Coogler’s most recent movie is also his best. His first film not based on a true story or preexisting material, “Sinners” is many things – it’s a 1930’s gangster movie, a musical of sorts, a story about community and, chiefly, a scary-as-hell vampire movie. Michael B. Jordan plays twin bootleggers (Smoke and Stack) who return to their small Mississippi town to open up a juke joint. They want to give something back to where they came from and to create a safe space for the people in their town. And then some vampires show up, led by the villainous Remmick (Jack O’Connell). In a less complicated, interesting movie, the vampires would be stand-ins for the Klan. But in “Sinners,” the vampire make a thoughtful plea to the Black characters – he’s Irish and been oppressed and kicked around by the English. He knows how it is. And he’d be able to set you free in a way that nothing else could. This is one of a dozen or so fascinating ideas contained within “Sinners.” And it’s Coogler’s brilliance, as a writer/director, that these ideas all sing together harmoniously.

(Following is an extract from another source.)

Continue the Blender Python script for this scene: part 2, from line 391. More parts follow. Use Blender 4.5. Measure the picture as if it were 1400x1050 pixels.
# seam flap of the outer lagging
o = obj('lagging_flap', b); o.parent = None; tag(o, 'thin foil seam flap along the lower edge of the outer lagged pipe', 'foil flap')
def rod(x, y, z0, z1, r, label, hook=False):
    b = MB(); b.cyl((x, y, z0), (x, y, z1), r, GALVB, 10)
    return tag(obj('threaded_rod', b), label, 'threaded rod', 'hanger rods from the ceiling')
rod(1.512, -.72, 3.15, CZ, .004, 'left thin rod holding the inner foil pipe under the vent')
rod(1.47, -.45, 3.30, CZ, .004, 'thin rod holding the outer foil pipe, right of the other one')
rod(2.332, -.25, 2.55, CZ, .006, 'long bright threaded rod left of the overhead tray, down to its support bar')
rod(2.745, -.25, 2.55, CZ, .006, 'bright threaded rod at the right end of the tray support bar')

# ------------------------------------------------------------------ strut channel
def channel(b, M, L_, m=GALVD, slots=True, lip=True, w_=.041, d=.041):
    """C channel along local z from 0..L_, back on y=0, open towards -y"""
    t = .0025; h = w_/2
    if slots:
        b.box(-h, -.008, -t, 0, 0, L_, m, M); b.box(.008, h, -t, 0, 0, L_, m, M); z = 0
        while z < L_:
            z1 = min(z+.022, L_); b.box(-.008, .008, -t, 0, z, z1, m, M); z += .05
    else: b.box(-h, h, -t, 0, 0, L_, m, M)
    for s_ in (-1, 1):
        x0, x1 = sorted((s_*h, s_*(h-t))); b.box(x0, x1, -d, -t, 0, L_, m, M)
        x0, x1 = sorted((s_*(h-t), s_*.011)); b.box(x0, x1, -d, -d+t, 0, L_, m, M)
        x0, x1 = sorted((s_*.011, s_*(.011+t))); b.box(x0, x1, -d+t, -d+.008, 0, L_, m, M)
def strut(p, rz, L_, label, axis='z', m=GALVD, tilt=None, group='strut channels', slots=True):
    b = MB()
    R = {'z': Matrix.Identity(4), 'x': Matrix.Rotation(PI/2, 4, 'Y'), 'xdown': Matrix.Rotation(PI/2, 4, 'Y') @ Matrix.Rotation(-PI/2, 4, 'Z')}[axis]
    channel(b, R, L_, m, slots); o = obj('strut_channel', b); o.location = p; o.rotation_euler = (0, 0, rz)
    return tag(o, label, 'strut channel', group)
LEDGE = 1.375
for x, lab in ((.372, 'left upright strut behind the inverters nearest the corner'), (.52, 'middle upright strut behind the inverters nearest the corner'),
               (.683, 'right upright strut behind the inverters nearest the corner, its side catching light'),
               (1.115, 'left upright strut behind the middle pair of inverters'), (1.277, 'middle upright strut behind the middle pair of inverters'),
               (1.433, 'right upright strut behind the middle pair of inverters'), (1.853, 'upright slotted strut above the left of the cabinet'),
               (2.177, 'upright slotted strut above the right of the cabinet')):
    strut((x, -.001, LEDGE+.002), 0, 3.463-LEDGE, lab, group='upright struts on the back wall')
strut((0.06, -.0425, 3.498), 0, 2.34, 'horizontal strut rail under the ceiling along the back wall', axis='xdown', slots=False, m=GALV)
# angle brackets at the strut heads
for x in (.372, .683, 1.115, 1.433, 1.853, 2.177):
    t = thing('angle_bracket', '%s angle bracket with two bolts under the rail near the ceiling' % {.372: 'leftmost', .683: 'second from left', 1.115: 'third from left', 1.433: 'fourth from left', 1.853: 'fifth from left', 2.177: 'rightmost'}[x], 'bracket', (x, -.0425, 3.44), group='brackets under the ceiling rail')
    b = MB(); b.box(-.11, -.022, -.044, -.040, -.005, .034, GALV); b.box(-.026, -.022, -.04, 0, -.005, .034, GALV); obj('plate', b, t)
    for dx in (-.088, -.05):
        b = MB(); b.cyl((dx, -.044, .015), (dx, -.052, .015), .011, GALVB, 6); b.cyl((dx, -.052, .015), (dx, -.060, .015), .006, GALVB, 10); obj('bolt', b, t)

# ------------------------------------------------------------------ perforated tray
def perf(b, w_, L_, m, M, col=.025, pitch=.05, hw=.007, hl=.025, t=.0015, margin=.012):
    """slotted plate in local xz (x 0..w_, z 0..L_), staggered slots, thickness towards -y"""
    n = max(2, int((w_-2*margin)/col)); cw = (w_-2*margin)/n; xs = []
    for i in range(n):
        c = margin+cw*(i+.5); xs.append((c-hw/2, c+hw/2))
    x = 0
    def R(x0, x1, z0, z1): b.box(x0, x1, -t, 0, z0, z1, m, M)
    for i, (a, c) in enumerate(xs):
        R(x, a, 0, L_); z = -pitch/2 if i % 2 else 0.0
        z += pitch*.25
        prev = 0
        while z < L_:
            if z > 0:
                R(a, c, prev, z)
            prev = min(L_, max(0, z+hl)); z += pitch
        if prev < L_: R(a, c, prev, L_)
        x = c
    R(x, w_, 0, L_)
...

The filmmaker, inspired by everything from “After Hours” to “Assault on Precinct 13,” creates a compelling world that services his characters but also speaks to the enduring power of film itself. (There’s a oner too good to give away that will be talked about and dissected for years.) It’s lovely to see an artist given free rein, who has come up with something that is so full of emotion and life. It’s enough to make you wish that Coogler would keep making original movies and stay far away from the Marvel machine. He might still owe them a movie or two, but it’s the things that he is coming up with whole cloth that will be the true events. “Sinners” is absolutely astounding – a thinking, feeling, thrilling movie that only Coogler could have crafted.